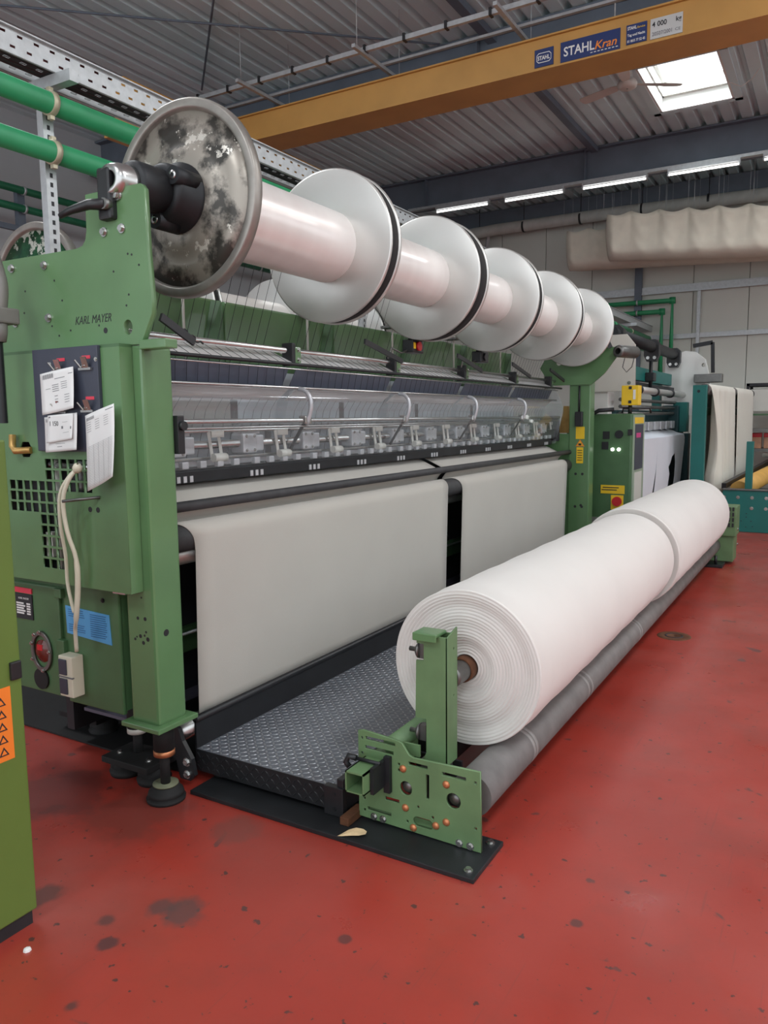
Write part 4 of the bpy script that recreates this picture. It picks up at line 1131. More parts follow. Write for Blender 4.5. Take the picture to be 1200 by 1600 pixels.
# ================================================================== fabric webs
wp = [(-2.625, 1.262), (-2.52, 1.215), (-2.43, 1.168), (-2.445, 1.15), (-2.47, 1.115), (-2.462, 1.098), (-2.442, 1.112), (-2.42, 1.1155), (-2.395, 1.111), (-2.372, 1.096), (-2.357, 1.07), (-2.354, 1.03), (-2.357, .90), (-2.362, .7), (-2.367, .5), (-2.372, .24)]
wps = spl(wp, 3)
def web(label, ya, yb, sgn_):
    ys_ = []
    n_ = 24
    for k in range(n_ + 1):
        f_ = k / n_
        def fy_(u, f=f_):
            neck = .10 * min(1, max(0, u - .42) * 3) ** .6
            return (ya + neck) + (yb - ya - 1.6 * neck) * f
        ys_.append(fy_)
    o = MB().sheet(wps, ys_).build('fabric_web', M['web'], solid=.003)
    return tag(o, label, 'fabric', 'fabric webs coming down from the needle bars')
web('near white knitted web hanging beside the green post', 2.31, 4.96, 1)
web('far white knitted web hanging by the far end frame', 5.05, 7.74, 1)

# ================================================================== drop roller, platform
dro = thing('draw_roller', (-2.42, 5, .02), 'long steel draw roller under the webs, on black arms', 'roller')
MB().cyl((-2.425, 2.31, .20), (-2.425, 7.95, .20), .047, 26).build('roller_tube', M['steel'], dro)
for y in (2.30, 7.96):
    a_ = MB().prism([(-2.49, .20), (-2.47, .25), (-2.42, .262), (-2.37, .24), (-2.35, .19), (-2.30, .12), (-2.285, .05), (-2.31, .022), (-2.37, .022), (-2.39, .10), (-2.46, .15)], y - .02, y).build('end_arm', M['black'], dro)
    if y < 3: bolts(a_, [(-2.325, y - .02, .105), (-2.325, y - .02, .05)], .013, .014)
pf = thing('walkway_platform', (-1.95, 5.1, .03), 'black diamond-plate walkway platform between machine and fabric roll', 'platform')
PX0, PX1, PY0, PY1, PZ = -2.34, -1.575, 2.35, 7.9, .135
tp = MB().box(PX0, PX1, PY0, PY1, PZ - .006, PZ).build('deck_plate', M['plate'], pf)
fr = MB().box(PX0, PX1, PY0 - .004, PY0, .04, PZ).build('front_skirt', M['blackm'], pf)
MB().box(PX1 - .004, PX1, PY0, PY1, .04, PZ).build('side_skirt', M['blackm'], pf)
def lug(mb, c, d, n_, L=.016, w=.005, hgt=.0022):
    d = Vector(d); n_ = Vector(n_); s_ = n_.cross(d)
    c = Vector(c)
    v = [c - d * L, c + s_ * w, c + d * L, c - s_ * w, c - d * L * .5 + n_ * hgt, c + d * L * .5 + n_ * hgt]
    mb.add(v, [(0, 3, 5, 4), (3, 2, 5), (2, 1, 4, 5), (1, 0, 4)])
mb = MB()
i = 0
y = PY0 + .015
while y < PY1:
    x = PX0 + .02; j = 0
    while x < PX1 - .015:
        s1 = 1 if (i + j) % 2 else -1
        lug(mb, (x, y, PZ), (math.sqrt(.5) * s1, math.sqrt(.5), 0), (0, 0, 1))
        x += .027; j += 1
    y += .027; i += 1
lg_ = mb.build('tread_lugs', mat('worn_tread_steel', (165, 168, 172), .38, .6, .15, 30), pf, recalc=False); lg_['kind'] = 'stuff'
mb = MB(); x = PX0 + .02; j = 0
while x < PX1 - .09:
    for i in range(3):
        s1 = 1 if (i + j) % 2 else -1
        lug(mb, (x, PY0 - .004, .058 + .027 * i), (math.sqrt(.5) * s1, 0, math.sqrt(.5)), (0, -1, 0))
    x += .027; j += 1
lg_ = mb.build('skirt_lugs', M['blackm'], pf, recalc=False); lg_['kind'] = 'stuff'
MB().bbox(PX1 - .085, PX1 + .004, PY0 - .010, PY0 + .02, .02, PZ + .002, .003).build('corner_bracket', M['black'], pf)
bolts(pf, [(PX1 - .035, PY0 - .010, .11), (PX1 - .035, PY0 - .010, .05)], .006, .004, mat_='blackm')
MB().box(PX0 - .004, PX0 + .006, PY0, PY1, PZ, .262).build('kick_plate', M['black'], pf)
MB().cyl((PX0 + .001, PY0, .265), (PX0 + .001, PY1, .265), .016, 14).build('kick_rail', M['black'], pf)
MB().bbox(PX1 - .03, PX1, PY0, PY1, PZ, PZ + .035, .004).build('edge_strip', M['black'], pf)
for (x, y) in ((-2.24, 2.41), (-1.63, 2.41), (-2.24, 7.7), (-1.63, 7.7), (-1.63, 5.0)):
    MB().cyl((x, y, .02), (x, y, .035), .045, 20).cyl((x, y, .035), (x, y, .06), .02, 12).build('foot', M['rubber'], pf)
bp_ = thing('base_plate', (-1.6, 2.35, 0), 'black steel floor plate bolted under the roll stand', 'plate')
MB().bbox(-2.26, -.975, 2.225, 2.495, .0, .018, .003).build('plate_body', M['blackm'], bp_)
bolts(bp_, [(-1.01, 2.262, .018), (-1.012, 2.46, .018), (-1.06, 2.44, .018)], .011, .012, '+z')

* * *

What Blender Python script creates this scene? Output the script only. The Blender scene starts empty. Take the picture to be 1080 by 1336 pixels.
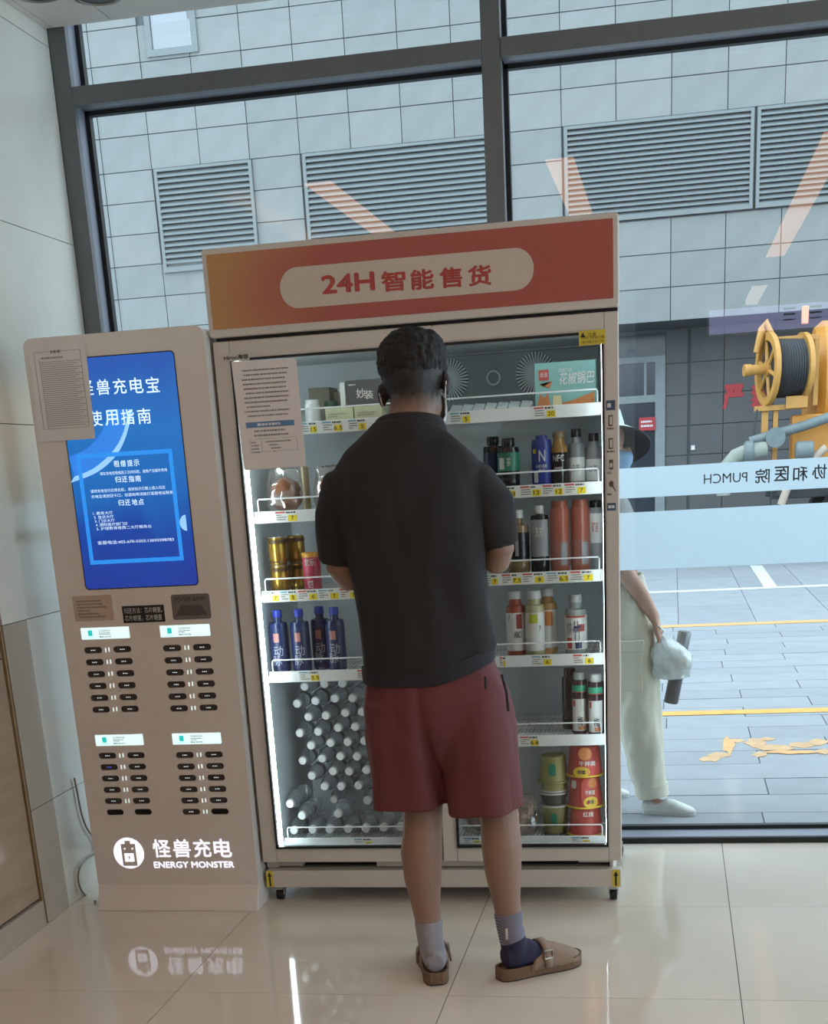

--

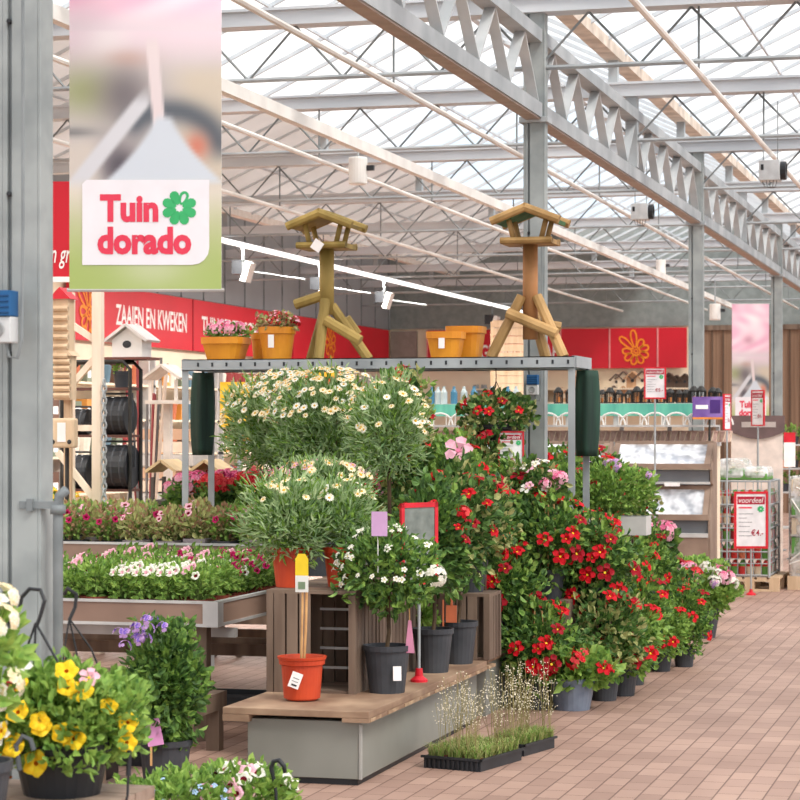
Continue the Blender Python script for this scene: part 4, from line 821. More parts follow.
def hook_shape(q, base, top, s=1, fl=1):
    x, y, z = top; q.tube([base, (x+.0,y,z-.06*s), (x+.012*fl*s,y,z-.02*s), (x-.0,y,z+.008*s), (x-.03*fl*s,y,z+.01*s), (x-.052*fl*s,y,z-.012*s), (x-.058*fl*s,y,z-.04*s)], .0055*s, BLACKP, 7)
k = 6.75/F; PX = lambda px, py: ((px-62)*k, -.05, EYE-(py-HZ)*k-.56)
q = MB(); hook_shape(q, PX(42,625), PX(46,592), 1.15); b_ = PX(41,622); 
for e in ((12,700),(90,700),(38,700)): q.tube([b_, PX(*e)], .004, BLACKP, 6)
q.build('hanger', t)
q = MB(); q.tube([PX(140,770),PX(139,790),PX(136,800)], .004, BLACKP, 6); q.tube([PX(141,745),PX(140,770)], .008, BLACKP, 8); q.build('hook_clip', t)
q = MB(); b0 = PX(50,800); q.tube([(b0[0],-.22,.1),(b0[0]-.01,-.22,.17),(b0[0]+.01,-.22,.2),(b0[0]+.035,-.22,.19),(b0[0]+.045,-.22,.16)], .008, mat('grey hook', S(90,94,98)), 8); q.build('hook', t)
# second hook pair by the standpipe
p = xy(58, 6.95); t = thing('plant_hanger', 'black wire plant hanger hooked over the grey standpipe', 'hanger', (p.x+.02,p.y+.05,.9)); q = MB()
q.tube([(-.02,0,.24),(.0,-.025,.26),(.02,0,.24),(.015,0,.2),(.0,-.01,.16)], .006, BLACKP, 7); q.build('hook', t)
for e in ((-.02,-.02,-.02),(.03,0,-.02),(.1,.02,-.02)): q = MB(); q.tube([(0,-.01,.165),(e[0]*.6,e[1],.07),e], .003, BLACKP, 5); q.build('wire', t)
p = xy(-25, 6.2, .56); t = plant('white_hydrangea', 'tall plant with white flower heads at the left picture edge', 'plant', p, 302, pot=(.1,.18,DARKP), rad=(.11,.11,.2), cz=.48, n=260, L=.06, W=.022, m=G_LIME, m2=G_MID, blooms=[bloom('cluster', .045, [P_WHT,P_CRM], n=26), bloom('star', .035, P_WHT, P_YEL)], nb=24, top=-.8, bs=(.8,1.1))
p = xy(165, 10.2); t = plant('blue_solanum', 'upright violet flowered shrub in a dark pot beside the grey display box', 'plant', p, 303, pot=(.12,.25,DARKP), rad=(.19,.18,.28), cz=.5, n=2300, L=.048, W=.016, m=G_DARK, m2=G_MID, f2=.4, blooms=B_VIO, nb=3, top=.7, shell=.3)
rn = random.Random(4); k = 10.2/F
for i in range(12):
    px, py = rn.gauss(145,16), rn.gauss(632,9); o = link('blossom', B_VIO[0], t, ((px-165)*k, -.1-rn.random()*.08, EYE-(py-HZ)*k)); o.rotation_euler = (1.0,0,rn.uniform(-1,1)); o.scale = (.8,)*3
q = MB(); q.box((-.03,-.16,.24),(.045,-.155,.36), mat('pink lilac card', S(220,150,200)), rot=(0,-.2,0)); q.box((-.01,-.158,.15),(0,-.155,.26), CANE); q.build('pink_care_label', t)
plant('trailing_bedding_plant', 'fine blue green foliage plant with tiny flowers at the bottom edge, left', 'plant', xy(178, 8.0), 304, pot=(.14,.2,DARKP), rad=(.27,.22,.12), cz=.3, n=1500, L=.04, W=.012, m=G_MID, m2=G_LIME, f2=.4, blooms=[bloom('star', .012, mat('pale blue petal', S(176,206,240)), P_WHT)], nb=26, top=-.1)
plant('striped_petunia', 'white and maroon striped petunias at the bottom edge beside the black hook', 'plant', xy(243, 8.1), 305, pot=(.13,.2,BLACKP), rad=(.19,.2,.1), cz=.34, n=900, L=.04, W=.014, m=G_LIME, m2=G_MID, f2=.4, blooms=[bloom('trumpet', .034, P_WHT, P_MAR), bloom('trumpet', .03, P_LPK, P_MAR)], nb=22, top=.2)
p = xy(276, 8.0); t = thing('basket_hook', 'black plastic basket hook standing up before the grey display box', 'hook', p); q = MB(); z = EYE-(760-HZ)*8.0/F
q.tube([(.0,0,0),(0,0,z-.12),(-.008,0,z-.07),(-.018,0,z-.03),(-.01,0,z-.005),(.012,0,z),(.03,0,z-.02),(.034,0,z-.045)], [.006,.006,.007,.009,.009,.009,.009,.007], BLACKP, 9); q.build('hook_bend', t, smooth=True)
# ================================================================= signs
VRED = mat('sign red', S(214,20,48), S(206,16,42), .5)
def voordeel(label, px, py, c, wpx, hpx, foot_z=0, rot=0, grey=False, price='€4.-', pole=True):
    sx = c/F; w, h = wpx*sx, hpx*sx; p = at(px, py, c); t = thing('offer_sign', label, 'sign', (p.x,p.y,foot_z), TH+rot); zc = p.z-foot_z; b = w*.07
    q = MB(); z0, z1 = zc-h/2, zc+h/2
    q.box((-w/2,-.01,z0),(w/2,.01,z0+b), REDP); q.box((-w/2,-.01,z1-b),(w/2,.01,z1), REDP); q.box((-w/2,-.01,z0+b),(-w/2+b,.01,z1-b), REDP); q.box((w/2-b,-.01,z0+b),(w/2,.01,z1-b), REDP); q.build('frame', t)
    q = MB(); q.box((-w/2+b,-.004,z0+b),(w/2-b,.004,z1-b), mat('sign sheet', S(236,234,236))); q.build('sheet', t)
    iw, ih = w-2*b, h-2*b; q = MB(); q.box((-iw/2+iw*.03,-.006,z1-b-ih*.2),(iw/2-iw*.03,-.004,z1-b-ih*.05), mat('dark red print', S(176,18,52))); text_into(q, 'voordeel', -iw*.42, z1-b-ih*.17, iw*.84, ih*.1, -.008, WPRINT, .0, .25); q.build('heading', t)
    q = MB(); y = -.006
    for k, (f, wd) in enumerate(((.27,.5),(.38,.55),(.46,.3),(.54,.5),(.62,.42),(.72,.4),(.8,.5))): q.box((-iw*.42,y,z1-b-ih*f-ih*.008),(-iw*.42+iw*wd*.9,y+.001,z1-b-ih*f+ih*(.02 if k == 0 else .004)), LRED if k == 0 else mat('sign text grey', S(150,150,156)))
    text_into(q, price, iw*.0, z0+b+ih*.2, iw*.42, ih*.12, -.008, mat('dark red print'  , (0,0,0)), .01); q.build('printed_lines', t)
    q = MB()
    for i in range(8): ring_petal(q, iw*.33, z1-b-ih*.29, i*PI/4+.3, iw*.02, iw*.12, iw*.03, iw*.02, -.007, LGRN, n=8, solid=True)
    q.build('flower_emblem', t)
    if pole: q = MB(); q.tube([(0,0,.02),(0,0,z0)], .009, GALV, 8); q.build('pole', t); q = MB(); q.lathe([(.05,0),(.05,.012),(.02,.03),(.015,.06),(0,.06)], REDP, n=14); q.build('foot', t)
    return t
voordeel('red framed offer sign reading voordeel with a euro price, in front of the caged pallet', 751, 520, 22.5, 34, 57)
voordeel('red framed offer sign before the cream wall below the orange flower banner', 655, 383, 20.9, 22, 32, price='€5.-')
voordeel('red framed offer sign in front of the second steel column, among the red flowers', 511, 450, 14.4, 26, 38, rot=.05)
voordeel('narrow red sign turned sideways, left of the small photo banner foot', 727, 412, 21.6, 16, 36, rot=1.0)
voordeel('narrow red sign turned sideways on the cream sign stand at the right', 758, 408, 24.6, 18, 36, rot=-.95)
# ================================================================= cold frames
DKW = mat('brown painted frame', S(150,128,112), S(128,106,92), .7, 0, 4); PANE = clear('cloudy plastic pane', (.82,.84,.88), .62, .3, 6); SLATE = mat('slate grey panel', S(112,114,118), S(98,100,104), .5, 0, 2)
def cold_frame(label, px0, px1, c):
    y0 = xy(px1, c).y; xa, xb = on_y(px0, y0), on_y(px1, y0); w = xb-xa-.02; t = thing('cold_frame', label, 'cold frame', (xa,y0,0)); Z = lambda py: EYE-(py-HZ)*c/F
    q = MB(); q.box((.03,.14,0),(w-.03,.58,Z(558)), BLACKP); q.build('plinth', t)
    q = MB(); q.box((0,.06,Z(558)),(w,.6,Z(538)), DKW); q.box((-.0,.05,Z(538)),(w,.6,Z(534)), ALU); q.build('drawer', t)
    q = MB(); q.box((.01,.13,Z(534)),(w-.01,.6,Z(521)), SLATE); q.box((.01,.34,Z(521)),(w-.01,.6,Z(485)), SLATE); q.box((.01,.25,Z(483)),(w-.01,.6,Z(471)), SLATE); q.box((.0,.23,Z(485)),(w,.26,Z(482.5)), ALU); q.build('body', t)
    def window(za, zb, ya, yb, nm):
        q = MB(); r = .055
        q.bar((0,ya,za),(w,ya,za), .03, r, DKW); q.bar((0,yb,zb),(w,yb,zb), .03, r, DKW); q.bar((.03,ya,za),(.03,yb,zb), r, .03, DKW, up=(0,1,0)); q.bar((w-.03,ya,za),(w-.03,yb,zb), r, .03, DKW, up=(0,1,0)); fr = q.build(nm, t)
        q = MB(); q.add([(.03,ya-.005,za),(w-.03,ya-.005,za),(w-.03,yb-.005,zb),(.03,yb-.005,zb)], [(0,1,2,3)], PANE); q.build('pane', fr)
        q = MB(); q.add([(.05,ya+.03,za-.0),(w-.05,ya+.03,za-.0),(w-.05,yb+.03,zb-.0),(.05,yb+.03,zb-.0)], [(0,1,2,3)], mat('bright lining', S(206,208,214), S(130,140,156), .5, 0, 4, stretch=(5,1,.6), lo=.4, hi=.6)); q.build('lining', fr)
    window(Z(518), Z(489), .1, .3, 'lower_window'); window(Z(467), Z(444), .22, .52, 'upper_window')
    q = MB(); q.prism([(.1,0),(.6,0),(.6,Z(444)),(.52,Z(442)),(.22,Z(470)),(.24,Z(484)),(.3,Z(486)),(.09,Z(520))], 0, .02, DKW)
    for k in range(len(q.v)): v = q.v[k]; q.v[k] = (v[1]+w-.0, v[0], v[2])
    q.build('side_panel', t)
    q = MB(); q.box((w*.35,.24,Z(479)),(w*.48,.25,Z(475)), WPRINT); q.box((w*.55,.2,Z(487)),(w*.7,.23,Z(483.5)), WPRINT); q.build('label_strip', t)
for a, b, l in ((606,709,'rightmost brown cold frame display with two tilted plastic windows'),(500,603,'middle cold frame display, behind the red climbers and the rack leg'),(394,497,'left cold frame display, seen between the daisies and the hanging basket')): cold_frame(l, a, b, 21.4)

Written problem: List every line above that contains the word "script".

Response to the task:
Write part 4 of the bpy script that recreates this picture. It picks up at line 1131. More parts follow. Write for Blender 4.5. Take the picture to be 1200 by 1600 pixels.
What Blender Python script creates this scene? Output the script only. The Blender scene starts empty. Take the picture to be 1080 by 1336 pixels.
Continue the Blender Python script for this scene: part 4, from line 821. More parts follow.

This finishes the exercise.